Jun 27, 2022 - Economy & Business

Companies scramble to adapt health benefits after Roe overturned

Illustration of a briefcase
Illustration: Sarah Grillo/Axios

The overturning of Roe v. Wade means that U.S. employers — that provide health insurance to nearly 180 million Americans — must now contend with abortion; a controversial subject most have long tried to ignore.

Why it matters: Many large employers' insurance plans cover abortion, and now these benefits are suddenly political, the WSJ reports: Companies and insurers are now adding travel benefits so that workers can access care, but that opens up a raft of legal questions.

  • “We’re going to be in years of litigation over these issues," Kerri Willis, a senior vice president at Aon, told the WSJ.

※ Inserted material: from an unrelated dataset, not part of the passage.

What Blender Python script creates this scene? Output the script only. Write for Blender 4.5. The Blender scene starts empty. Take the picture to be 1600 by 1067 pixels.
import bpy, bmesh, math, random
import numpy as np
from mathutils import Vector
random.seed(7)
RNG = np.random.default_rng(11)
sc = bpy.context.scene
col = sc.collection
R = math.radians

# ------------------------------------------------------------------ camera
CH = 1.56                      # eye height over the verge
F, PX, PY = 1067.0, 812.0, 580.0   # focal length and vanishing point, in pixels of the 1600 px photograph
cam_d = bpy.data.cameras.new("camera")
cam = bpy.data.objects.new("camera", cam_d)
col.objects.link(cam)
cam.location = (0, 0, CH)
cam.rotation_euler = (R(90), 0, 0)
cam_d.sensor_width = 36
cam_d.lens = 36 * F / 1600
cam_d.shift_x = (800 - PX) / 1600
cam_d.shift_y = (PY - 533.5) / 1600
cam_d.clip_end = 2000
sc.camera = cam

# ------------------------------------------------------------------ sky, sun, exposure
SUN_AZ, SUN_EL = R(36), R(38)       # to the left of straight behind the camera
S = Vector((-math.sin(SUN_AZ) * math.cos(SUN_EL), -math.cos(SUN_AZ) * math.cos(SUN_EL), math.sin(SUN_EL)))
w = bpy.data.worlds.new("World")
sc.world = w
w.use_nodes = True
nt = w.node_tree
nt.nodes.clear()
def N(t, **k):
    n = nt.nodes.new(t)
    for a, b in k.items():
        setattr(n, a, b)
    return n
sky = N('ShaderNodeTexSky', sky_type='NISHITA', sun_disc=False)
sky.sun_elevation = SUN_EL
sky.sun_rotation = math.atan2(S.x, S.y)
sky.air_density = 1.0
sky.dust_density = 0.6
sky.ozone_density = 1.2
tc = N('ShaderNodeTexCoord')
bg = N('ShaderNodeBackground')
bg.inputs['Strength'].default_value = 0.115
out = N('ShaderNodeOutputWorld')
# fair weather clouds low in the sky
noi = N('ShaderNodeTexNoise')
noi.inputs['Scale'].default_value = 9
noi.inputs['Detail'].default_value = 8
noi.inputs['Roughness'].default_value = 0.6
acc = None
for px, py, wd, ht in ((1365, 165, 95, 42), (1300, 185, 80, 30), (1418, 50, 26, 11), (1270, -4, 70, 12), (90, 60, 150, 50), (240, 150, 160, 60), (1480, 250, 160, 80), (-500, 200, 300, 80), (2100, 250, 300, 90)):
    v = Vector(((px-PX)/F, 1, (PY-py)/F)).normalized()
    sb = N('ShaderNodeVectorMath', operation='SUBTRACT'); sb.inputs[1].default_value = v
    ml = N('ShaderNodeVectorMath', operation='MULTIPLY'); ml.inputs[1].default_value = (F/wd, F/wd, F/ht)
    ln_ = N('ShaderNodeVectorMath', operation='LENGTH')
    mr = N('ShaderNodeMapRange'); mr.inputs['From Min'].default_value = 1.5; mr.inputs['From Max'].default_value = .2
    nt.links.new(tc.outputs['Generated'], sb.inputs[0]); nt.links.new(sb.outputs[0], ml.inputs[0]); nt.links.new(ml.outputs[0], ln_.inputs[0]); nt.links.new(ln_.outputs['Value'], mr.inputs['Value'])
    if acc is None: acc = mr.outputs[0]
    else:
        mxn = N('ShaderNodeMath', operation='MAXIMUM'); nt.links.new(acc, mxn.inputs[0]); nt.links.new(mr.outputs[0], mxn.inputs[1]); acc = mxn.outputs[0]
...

The big picture: Before the U.S. Supreme Court's ruling on Friday, "I don't know that it fully resonated with the private sector that corporations are now the backstop on women's ability to access abortion care," says Erika Seth Davies, the CEO of Rhia Ventures, a nonprofit advocacy group that also owns a venture fund investing in reproductive health.

State of play: Before the ruling, a handful of companies — including Yelp, Citi and Apple — said they'd pay for workers to travel to access the procedure in states where the practice was curtailed. More issued statements or sent internal memos after the ruling including...

  • Dick's Sporting Goods, JPMorgan Chase, Goldman Sachs, Bank of America, Meta and Microsoft.
  • Statements from companies supporting the ruling are hard to find. (Have you seen any? Send them our way.)

Meanwhile, about 10% of employers exclude abortion coverage in some way from their health plans, according to a Kaiser survey from 2019.

What's next: Employers are changing benefit plans and prepping for legal battles, as well as possible backlash from politicians and others who support the ruling.